Many questions about the fate of MH370 remain unanswered, including why the flight diverted from its planned route and what exactly caused it to crash.

Here is a chronology of the latest developments:

Tuesday, March 25

Search suspended: Search operation for wreckage of the flight is temporarily suspended due to poor weather conditions in the southern Indian Ocean.

Monday, March 24

Confirmation of flight's fate:Malaysian Prime Minister Najib Razak says fresh analysis of satellite data tracking MH370 shows the flight went down with passengers and crew members in the southern Indian Ocean, west of Perth – a remote location, far from any possible landing sites.

Informing relatives: Malaysia Airlines sends text messages to families saying it has to be assumed that that none of those on board MH370 survived. The airline says arrangements will be made to take relatives of passengers to the recovery area once it receives approval from the investigating authorities.

More debris spotted: Earlier in the day, a Chinese plane spotted two white, square-shaped objects in an area identified by satellite imagery as containing possible debris from the missing airline.

Map showing possible route taken by missing MH370 flightCNBC

Sunday, March 23

Search continues: An international force resumes its search efforts, zeroing in on two areas some 2,500 km southwest of Perth in an effort to find an object identified by China and other small debris including a wooden pallet spotted by a search plane on Saturday.

Debris sighting: French satellite images show possible debris from the missing jet deep in the southern Indian Ocean, Malaysian authorities said.

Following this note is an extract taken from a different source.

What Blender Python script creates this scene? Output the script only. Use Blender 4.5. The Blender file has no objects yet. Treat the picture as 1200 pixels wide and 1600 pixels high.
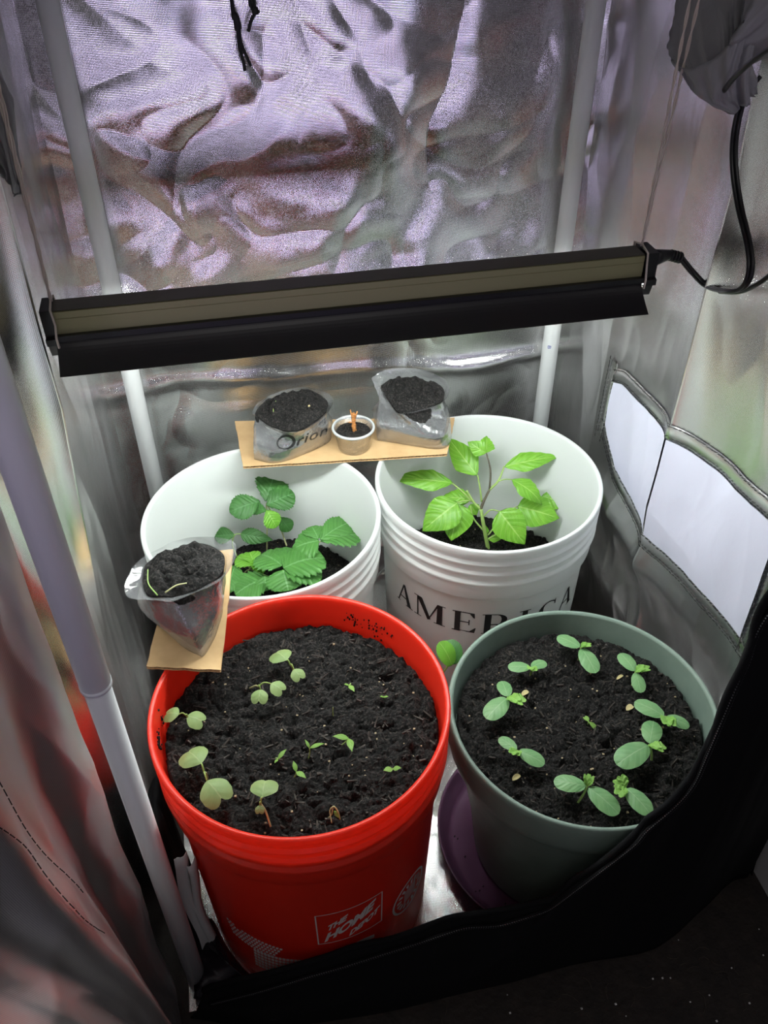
import bpy, math, random
import numpy as np
from mathutils import Vector, Matrix

random.seed(7); RNG = np.random.default_rng(7)
SC = bpy.context.scene
COL = SC.collection

# ------------------------------------------------------------------ camera, world, light, exposure
YAW, PITCH, ROLL = 0.2012, 0.6931, -0.0076
CAMPOS = np.array([0.1309, -0.4509, 1.0612]); FPX = 1340.0
FW = np.array([math.sin(YAW)*math.cos(PITCH), math.cos(YAW)*math.cos(PITCH), -math.sin(PITCH)])
_r = np.array([math.cos(YAW), -math.sin(YAW), 0.0]); _u = np.cross(_r, FW)
RT = _r*math.cos(ROLL)+_u*math.sin(ROLL); UP = -_r*math.sin(ROLL)+_u*math.cos(ROLL)
cd = bpy.data.cameras.new('camera'); cam = bpy.data.objects.new('camera', cd); COL.objects.link(cam)
cd.sensor_fit = 'AUTO'; cd.sensor_width = 36; cd.lens = FPX/1600*36; cd.clip_start = 0.01
M4 = Matrix(((RT[0], UP[0], -FW[0], CAMPOS[0]), (RT[1], UP[1], -FW[1], CAMPOS[1]), (RT[2], UP[2], -FW[2], CAMPOS[2]), (0, 0, 0, 1)))
cam.matrix_world = M4; SC.camera = cam

w = bpy.data.worlds.new('world'); SC.world = w; w.use_nodes = True
w.node_tree.nodes['Background'].inputs[0].default_value = (0.80, 0.77, 0.85, 1)
w.node_tree.nodes['Background'].inputs[1].default_value = 0.08
def area(name, loc, target, sx, sy, power, col):
    l = bpy.data.lights.new(name, 'AREA'); l.shape = 'RECTANGLE'; l.size = sx; l.size_y = sy; l.energy = power; l.color = col
    o = bpy.data.objects.new(name, l); COL.objects.link(o); o.location = loc
    o.rotation_euler = (Vector(target)-Vector(loc)).to_track_quat('-Z', 'Y').to_euler(); return o
rl = area('lilac_fill', (0.12, -1.75, 0.54), (0.22, 0.62, 0.86), 0.62, 0.40, 0.17, (0.76, 0.67, 1.0))  # unseen lilac beam, added to give the upper back wall its purple sheen
area('overhead_fill', (0.25, -1.0, 2.1), (0.3, -0.05, 0.3), 0.5, 0.5, 2.0, (1.0, .96, .93)); rl.data.spread = math.radians(28)  # soft fill added above the opening to lift pot rim and bucket fronts
SC.cycles.max_bounces = 14; SC.cycles.glossy_bounces = 10; SC.cycles.diffuse_bounces = 6; SC.cycles.transparent_max_bounces = 16
SC.cycles.sample_clamp_indirect = 6.0
TUBE = 98.0
SC.view_settings.view_transform = 'Standard'; SC.view_settings.look = 'None'
SC.view_settings.gamma = 1.0; SC.view_settings.use_curve_mapping = False
SC.view_settings.exposure = 0.5

# ------------------------------------------------------------------ helpers
def ray(px, py): return FW*FPX+RT*(px-600)-UP*(py-800)
def at(px, py, z=None, x=None, y=None):
    """world point where the sight line meets a real plane (height z, or wall x / y)"""
    d = ray(px, py)
    if z is not None: t = (z-CAMPOS[2])/d[2]
    elif x is not None: t = (x-CAMPOS[0])/d[0]
    else: t = (y-CAMPOS[1])/d[1]
    return CAMPOS+t*d

def mesh(name, verts, faces, m=None, parent=None, smooth=True, uv=None):
    me = bpy.data.meshes.new(name)
    me.from_pydata([tuple(map(float, v)) for v in verts], [], [tuple(int(i) for i in f) for f in faces]); me.update()
    if smooth: me.polygons.foreach_set('use_smooth', [True]*len(me.polygons))
    if uv is not None:
        l = me.uv_layers.new(name='UVMap'); vi = np.zeros(len(me.loops), dtype=np.int32); me.loops.foreach_get('vertex_index', vi)
        l.data.foreach_set('uv', np.asarray(uv, dtype=np.float32)[vi].ravel())
    if m: me.materials.append(m)
    o = bpy.data.objects.new(name, me); COL.objects.link(o)
    if parent: o.parent = parent
    return o
def tag(o, label=None, cat=None, group=None, kind=None):
    if label: o['label'] = label
    if cat: o['category'] = cat
    if group: o['group'] = group
    if kind: o['kind'] = kind
    return o
def empty(name, loc=(0, 0, 0)):
    o = bpy.data.objects.new(name, None); COL.objects.link(o); o.empty_display_size = .02
    o.location = tuple(map(float, loc)); return o
def adopt(root, *obs):
    """parent objects built in world space to a root standing at its own base"""
    for o in obs:
        o.parent = root
        if root.type == 'EMPTY': o.matrix_parent_inverse = Matrix.Translation(-Vector(root.location))
    return obs
class MB:
    def __init__(s): s.v = []; s.f = []
    def add(s, v, f):
        b = len(s.v); s.v += [tuple(x) for x in v]; s.f += [tuple(i+b for i in q) for q in f]
    def box(s, lo, hi):
        x0, y0, z0 = lo; x1, y1, z1 = hi
        s.add([(x0, y0, z0), (x1, y0, z0), (x1, y1, z0), (x0, y1, z0), (x0, y0, z1), (x1, y0, z1), (x1, y1, z1), (x0, y1, z1)],
              [(0, 3, 2, 1), (4, 5, 6, 7), (0, 1, 5, 4), (1, 2, 6, 5), (2, 3, 7, 6), (3, 0, 4, 7)])
    def tube(s, pts, r, n=8, cap=True):
        pts = [Vector(tuple(map(float, p))) for p in pts]; N = len(pts)
        rs = r if hasattr(r, '__len__') else [r]*N
        d0 = (pts[1]-pts[0]).normalized(); a = d0.orthogonal().normalized(); V = []
        for i, p in enumerate(pts):
            d = (pts[min(i+1, N-1)]-pts[max(i-1, 0)]).normalized()
            a = (a-d*a.dot(d)); a = a.normalized() if a.length > 1e-6 else d.orthogonal().normalized(); b = d.cross(a)
            for k in range(n):
                t = 2*math.pi*k/n; V.append(p+(a*math.cos(t)+b*math.sin(t))*rs[i])
        F = [(i*n+k, i*n+(k+1) % n, (i+1)*n+(k+1) % n, (i+1)*n+k) for i in range(N-1) for k in range(n)]
        if cap: F += [tuple(range(n-1, -1, -1)), tuple((N-1)*n+k for k in range(n))]
        s.add(V, F)
    def build(s, name, m, parent=None, smooth=True): return mesh(name, s.v, s.f, m, parent, smooth)
def spline(pts, n=8):
    """Catmull-Rom through the points"""
    P = [np.array(p, float) for p in pts]; P = [2*P[0]-P[1]]+P+[2*P[-1]-P[-2]]; out = []
    for i in range(1, len(P)-2):
        for k in range(n):
            t = k/n; a, b, c, d = P[i-1:i+3]
            out.append(.5*((2*b)+(-a+c)*t+(2*a-5*b+4*c-d)*t*t+(-a+3*b-3*c+d)*t**3))
    out.append(P[-2]); return out
def lathe(name, prof, c, m, parent=None, n=96, closed=True):
    V = []; k = len(prof)
    for i in range(n):
        a = 2*math.pi*i/n
        for r, z in prof: V.append((c[0]+r*math.cos(a), c[1]+r*math.sin(a), c[2]+z))
    F = []
    for i in range(n):
        j = (i+1) % n
        for q in range(k if closed else k-1):
            F.append((i*k+q, j*k+q, j*k+(q+1) % k, i*k+(q+1) % k))
    return mesh(name, V, F, m, parent)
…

The statement gives no details as to whether the objects were in the same vicinity as the other possible finds.

(Read more: Hope of breakthrough in missing jet search)

Hope of resolution: Australian Prime Minister Tony Abbott says there is "increasing hope" of a breakthrough in the hunt for the missing airliner.

Saturday, March 22

Satellite captures possible wreckage:China releases a new satellite image of what could be wreckage from a missing Malaysian airliner.

The satellite took an image of an object 22 meters by 13 meters. The image location was about 120 kilometers south of where an Australian satellite viewed two objects two days earlier.

(Read more: China investigating new images of possible debris)

The wing of a Boeing 777-200ER is approximately 27 meters long and 14 meters wide at its base, according to estimates derived from publicly available scale drawings.

Floating objects sighted: AMSA says a wooden pallet has been spotted by a search aircraft, and that it was surrounded by several other objects, including what appeared to be strapping belts of different colors.

Friday, March 21

Search efforts bear no fruit:International search efforts in the remote southern Indian Ocean fail to turn up anything and Australia's Deputy Prime Minister Warren Truss says suspected debris may have sunk. Aircraft and ships renew a search in the Andaman Sea between India and Thailand, going over areas that have already been exhaustively swept.